**** Stored data ****
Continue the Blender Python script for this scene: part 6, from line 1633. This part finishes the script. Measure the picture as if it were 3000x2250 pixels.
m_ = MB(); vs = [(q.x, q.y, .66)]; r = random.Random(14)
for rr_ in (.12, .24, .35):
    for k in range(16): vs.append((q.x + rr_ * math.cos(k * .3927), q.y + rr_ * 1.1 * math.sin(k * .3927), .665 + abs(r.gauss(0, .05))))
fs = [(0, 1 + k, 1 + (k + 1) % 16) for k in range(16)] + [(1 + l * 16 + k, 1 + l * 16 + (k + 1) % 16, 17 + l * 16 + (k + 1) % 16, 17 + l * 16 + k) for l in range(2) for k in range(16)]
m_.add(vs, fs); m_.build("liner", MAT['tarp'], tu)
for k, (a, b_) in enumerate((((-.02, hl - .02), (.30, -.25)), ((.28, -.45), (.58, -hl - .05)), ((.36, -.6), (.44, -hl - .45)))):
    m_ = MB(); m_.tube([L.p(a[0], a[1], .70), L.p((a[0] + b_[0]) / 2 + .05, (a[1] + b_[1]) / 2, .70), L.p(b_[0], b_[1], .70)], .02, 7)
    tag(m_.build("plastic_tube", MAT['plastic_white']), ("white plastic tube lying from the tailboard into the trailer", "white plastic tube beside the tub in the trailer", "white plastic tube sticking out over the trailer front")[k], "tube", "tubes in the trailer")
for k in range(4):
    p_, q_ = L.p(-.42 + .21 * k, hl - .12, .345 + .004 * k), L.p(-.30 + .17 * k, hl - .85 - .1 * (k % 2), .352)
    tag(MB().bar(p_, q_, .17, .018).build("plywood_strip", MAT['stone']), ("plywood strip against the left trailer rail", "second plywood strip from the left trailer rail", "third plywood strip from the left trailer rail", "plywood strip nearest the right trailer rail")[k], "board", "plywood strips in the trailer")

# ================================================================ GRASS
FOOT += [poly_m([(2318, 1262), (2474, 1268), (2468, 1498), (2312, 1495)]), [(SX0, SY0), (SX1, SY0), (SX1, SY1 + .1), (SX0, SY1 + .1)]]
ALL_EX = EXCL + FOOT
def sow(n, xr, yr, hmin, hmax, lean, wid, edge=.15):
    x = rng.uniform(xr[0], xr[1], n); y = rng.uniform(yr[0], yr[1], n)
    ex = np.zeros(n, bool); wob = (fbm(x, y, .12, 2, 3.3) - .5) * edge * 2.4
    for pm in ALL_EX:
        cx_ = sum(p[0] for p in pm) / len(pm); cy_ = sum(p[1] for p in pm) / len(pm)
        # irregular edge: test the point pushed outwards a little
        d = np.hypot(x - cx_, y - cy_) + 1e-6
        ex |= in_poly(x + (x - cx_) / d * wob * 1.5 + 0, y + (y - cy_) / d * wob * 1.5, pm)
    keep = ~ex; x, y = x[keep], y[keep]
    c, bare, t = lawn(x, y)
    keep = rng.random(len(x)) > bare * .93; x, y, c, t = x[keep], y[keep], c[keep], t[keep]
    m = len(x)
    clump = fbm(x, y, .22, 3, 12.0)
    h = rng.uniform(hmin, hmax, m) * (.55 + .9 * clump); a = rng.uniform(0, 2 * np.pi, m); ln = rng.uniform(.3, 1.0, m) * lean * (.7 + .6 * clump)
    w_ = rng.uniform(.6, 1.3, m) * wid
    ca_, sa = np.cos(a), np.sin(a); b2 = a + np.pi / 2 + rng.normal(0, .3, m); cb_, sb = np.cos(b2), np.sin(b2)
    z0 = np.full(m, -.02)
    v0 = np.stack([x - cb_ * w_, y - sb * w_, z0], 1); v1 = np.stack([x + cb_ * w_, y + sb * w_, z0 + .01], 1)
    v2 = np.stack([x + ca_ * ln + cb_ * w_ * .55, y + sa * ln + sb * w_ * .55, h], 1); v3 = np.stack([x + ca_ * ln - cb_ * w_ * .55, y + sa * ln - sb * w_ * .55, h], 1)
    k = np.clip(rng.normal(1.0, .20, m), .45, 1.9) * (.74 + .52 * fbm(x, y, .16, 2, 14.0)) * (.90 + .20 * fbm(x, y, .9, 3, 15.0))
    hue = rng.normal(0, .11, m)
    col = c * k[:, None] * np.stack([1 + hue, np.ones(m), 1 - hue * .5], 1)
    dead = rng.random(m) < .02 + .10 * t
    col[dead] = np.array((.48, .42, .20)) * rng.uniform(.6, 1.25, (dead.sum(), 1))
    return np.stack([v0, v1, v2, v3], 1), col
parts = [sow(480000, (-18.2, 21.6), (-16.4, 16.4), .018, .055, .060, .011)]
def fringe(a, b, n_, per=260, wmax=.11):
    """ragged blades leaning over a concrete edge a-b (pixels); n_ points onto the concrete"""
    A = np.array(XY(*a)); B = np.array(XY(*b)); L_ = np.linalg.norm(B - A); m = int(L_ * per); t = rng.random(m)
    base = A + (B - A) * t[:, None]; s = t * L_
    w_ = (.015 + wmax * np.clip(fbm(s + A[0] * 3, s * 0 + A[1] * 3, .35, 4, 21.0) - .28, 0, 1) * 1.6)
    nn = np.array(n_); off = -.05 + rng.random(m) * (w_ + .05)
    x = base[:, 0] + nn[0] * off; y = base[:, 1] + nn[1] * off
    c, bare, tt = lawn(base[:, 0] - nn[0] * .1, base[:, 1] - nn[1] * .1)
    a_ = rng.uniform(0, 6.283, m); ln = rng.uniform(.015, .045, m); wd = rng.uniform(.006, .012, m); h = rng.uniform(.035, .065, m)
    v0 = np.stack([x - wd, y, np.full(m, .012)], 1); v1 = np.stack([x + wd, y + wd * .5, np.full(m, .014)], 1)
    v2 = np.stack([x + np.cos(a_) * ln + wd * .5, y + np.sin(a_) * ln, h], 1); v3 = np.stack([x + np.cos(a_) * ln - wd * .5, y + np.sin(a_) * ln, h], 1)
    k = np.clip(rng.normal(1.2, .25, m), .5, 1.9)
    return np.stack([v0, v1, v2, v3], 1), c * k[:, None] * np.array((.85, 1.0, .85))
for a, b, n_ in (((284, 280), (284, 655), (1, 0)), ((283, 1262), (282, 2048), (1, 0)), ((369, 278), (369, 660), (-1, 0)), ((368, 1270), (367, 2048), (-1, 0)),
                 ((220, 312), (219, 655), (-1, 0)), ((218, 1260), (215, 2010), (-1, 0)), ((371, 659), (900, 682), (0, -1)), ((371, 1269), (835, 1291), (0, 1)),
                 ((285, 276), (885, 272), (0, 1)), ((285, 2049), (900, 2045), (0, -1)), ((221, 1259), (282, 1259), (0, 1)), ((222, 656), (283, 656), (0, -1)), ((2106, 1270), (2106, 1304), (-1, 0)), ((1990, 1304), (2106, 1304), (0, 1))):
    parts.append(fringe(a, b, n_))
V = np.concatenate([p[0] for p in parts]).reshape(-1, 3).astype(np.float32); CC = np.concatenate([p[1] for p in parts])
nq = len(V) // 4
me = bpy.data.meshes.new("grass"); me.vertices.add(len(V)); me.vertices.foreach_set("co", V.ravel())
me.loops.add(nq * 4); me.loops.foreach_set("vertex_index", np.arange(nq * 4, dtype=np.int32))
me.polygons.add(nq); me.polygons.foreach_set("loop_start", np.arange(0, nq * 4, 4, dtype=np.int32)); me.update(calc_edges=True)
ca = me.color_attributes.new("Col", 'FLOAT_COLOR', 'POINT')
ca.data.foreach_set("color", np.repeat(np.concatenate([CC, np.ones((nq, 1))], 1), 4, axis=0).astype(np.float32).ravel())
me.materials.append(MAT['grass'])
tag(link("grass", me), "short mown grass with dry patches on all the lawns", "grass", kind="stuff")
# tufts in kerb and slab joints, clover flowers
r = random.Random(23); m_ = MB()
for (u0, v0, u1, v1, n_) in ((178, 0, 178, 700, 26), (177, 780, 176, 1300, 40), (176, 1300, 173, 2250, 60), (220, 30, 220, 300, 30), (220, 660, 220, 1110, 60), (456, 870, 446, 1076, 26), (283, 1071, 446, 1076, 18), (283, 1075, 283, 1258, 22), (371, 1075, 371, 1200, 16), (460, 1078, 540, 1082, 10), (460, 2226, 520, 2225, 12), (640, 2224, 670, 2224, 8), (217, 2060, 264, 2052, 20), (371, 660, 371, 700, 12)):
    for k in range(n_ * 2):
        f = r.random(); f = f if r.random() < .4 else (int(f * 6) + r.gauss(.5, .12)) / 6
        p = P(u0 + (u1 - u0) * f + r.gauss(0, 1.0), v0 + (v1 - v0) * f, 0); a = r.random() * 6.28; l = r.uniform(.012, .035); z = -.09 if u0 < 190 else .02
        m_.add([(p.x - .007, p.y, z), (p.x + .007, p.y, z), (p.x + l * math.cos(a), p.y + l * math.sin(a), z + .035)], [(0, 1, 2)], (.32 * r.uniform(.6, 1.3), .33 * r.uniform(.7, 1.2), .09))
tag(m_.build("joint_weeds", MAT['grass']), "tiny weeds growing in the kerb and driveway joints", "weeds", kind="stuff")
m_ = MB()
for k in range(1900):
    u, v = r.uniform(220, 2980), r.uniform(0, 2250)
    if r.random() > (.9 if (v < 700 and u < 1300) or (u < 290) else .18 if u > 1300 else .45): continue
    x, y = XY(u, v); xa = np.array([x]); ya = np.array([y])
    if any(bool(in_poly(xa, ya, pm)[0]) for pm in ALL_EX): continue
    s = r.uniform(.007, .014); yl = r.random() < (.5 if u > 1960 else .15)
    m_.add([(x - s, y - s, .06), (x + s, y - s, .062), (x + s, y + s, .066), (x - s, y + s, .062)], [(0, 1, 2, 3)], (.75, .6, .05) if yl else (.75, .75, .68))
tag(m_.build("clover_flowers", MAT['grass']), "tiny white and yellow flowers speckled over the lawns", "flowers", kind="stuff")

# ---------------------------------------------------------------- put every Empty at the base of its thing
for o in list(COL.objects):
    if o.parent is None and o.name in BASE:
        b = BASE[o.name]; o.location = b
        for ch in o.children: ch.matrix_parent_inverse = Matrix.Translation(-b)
****
Aim
Extract every line above that contains the word "hmin".

Result
def sow(n, xr, yr, hmin, hmax, lean, wid, edge=.15):
    h = rng.uniform(hmin, hmax, m) * (.55 + .9 * clump); a = rng.uniform(0, 2 * np.pi, m); ln = rng.uniform(.3, 1.0, m) * lean * (.7 + .6 * clump)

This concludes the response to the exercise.